Tuesday, October 12, 2010

Students and the Fourth Amendment

I am completely against student drug testing in school, because it completely violates a student’s constitutional rights. Once you enter a school facility you surrounded certain right on order to abide by the school rules, so there aren’t many more rights that a school can legally take from the student body. Random drug is unconstitutional because a school administrator cannot force a student to take a drug test just because he or she looks or acts suspicious. If a student is a member of a sports team for a school, then the student might have to take a drug test, because the school is now responsible for the student and the students’ health.

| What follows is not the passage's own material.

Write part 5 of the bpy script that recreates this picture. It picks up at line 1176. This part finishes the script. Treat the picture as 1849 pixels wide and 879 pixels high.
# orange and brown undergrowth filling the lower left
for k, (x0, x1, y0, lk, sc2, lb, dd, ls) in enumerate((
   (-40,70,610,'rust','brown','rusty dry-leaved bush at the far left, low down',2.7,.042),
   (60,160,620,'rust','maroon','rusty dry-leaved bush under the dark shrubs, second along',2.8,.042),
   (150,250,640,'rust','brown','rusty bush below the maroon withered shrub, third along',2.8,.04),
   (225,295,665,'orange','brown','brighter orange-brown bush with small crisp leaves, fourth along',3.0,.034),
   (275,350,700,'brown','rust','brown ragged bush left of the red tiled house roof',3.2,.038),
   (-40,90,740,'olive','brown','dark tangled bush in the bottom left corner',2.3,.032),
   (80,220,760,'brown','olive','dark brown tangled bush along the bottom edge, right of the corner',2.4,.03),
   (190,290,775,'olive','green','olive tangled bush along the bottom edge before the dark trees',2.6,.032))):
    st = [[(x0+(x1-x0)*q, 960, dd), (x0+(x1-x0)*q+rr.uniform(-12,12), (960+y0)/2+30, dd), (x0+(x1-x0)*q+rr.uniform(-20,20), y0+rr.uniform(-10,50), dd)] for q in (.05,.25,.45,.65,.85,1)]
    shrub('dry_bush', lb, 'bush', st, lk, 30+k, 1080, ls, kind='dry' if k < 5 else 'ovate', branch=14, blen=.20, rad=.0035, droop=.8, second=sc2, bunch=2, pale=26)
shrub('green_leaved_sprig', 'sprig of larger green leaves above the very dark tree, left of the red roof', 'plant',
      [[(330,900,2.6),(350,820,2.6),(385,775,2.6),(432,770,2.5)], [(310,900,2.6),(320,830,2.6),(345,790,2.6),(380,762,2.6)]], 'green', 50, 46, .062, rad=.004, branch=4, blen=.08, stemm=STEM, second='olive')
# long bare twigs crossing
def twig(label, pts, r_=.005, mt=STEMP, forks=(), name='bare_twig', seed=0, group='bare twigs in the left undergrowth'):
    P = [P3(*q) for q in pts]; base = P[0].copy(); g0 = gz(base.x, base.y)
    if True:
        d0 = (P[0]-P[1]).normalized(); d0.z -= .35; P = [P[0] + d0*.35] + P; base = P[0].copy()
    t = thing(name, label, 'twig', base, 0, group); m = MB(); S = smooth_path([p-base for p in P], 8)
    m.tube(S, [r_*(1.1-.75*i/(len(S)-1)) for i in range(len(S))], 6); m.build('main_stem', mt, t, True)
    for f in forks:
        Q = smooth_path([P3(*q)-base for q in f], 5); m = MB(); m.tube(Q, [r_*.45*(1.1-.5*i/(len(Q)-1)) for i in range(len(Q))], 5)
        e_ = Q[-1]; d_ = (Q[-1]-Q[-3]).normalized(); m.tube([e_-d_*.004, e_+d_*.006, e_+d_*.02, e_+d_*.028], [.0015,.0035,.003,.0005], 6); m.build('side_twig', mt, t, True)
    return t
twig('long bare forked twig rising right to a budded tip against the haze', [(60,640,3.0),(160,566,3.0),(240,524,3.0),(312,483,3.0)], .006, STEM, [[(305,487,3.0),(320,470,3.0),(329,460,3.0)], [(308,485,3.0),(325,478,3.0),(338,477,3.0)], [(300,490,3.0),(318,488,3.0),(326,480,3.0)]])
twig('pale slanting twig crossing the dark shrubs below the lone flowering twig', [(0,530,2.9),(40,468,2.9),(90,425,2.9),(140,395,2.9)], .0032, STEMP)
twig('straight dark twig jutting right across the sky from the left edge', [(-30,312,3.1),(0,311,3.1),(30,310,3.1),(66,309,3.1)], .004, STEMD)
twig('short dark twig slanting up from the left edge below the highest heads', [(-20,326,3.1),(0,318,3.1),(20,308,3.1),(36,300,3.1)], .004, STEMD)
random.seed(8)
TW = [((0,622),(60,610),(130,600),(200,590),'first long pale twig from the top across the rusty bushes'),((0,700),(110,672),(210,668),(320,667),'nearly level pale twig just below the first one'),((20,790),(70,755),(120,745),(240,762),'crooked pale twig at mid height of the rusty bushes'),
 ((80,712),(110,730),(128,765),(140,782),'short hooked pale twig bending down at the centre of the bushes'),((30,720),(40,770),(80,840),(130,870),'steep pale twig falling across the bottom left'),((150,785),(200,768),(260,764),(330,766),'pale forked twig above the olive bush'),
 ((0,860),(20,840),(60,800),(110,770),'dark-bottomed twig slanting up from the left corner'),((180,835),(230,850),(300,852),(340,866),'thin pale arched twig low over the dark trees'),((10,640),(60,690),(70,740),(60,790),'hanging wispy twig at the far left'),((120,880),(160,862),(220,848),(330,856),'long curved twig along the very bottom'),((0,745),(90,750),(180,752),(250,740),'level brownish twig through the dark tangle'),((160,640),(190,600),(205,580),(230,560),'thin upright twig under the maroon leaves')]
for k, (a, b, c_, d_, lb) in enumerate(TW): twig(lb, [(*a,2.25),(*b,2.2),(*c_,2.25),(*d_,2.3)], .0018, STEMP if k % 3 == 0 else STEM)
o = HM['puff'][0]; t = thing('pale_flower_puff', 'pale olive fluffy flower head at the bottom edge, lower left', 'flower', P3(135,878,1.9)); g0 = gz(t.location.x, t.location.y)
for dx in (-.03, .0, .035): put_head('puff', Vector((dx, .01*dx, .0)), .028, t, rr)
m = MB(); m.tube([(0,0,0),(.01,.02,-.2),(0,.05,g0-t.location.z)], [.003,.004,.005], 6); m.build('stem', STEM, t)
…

I feel that only students who are evolved in school activities may have to take a drug test, in order to prove to prove that the student is health and obeying the school rules. School administrators cannot force students who don’t participate in school activities to take a drug test because those students are not involved in any activity outside of school. “respondents argue that because children participating in nonathletic extracurricular activities are not subject to regular physicals and communal undress, they have a stronger expectation of privacy than the athletes tested in Vernonia.” If a student is not active in a school activity then the school has no rights to invade that specific student’s privacy. Unless a administrator has suspicion to believe that a student has drugs, weapons, or anything that will seriously harm the student body or the school, the school has no legal rights to search a persons’ personal belongings. I feel that students who participate in activities sponsored by the school will either decide to stop doing drugs and focus on his or her sport, or will decide to drop the sport because they realized that the sport didn’t mean that much to him or her, and it isn’t worth getting drug tested and getting caught by the school for using drugs. It has been proven that schools forcing drug tests on all students in school’s where drugs have been a problem in the past has improved students’ grade, reduced the amount of violence in a school, and has increased the amount of student athletes.